Economic conditions
Economic conditions are the current state of the economy and are usually characterized by macroeconomic measures, including aggregate output, INFLATION, UNEMPLOYMENT, and INTEREST RATES. Aggregate output is measured by GROSS DOMESTIC PRODUCT (GDP). Changes in aggregate output and changes in aggregate INCOME are closely related. Changes in GDP are the most widely watched measure of current economic conditions. The U.S. Department of Commerce issues monthly estimates of percentage change in GDP. Changes in GDP result in changes in DEMAND for natural resources, workers, and credit, causing prices to rise or fall. Declining GDP reduces DEMAND for oil and in LABOR MARKETS, and it tends to reduce interest rates. Because the United States is the largest economy in the world, changes in U.S. economic conditions impact industries and economies globally. OPEC (Organization of Petroleum Exporting Countries) oil ministers know expanding or declining output in the United States directly affects demand for oil. Major trading partners of the United States are also affected by changing conditions in the United States. One exaggeration frequently used is: “If the United States sneezes, the world economy gets a cold.” As changes in aggregate output/income cause changes in demand, the overall level of prices, inflation, also changes, and as inflation changes, interest rates change. Inflation causes lenders to demand higher interest rates to compensate them for the reduced purchasing power associated with inflation. Changes in output also cause changes in demand for workers.

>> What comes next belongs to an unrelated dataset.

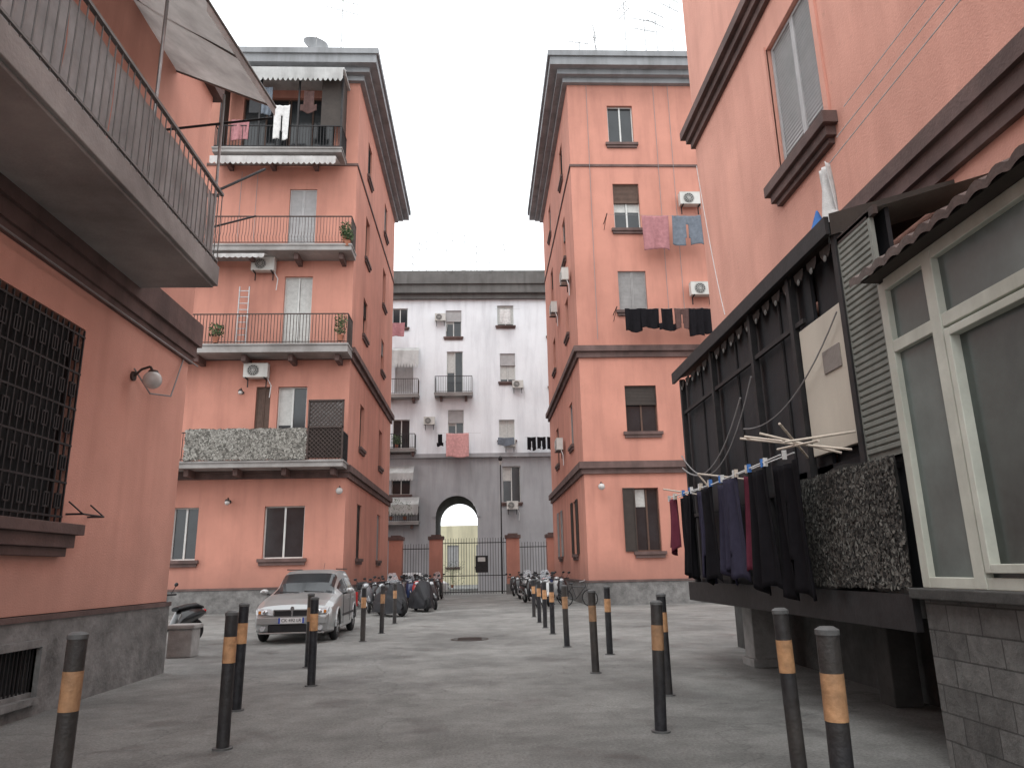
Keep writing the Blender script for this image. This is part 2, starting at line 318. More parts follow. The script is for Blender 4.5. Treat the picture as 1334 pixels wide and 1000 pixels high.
def scallop(F,s0,s1,n0,n1,z0,z1,m,drop=.3):
    q=MB(F); q.quad([(s0,n0,z0),(s1,n0,z0),(s1,n1,z1),(s0,n1,z1)],m)
    k=max(2,int((s1-s0)/.22)); vs=[]
    N=k*4
    for i in range(N+1):
        s=s0+(s1-s0)*i/N; vs+=[(s,n1+.01,z1),(s,n1+.01+.015*math.sin(i*.9),z1-drop*(.75+.25*abs(math.sin(i*math.pi/4))))]
    q.add(vs,[(2*i,2*i+2,2*i+3,2*i+1) for i in range(N)],m); return q
for args,lab in(((FL,-11.6,-6.2,.3,1.35,19.3,19.05,TRANS,.4),'white scalloped canvas awning under the top balcony'),((FL,-11.5,-6.0,.6,1.5,23.9,23.4,TRANS,.7),'whitish fabric cover over the top loggia'),((FL,-11.6,-9.0,.8,1.3,14.65,14.5,TRANS,.2),'rolled white canvas awning below a balcony'),((FG,-7.2,-4.7,.1,1.1,18.4,17.9,TRANS,1.4),'beige drop awning shading a pale grey balcony'),((FG,-7.0,-5.0,.1,1.0,9.1,8.5,TRANS,.6),'white awning above a lower window'),((FG,-7.2,-4.6,.1,1.0,6.8,6.2,TRANS,.8),'pale awning over a ground floor balcony')):
    tag(scallop(*args).obj('awning'),lab,'awning')
RH=[(6.3,7.3,2.05,4.6),(6.15,7.5,6.95,8.95),(6.15,7.4,12.35,14.2),(6.15,7.35,16.25,18.5),(6.1,7.3,20.6,22.6),(10.6,11.8,6.95,8.95),(10.6,11.8,12.35,14.2)]
RM=tall_block('tall salmon-pink apartment block with shuttered windows',4.25,16,RH,FRS,sideh,16)
window(RM,FL,6.3,7.3,2.05,4.6,'openleft',FRB,SHUTD,curtain=.3); window(RM,FL,6.15,7.5,6.95,8.95,'half',FRB,SHUTD); window(RM,FL,6.15,7.4,12.35,14.2,'shutter',FRW,SHUT)
window(RM,FL,6.15,7.35,16.25,18.5,'half',FRW,FRB,curtain=.6); window(RM,FL,6.1,7.3,20.6,22.6,'glass',FRW); window(RM,FL,10.6,11.8,6.95,8.95,'shutter'); window(RM,FL,10.6,11.8,12.35,14.2,'shutter')
for i,(a,b,c,d) in enumerate(sideh): window(RM,FRS,a,b,c,d,['open','shutter','glass','half','shutter'][i%5],FRB,[SHUTD,SHUT][i%2])
# ---- grey building with arch
GH=[(-6.9,-5.7,20.1,21.7),(-2.7,-1.45,19.3,21.5),(1.4,2.7,20.2,21.9),(-6.6,-5.2,14.8,18.2),(-2.6,-1.35,14.7,18.1),(1.55,2.75,15.6,17.9),(-6.7,-5.4,10.3,12.7),(-2.5,-1.3,11.0,13.4),(1.4,2.6,11.0,12.6),
    (5.4,6.6,19.3,21.5),(5.4,6.6,15.2,17.9),(5.4,6.6,11,13.3)]
GL=[(-6.7,-5.3,7.0,8.8),(1.6,2.95,6.3,9.0),(-3.4,-.3,-.1,6.85)]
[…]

Cyclical unemployment is unemployment caused by changes in BUSINESS CYCLES, the ups and downs of economic activity. A 1-percent decrease in GDP results in over a million jobs lost in the U.S. economy. Economic conditions are usually evaluated using leading and coincident INDICATORS. Coincident indicators change at the same time as changes in real output in the economy. Coincident indicators include
• payroll employment
• industrial production
• personal income
• manufacturing and trade sales
Leading indicators project future economic conditions. Leading indicators of the U.S. economy include
• average workweek
• UNEMPLOYMENT claims
• manufacturers’ new orders
• stock prices
• new plant and equipment orders
• new building permits
• delivery times of goods
• interest-rate spread
• money supply
• consumer expectations
STOCK MARKET reporters frequently say, “The stock market anticipates changes in the economy.” Historically, the U.S. stock market has gone up or down six to eight months in advance of changes in economic conditions. Similarly, consumer expectations are measured by the University of Michigan’s Consumer Expectations Index and the CONFERENCE BOARD’s Consumer Confidence Index.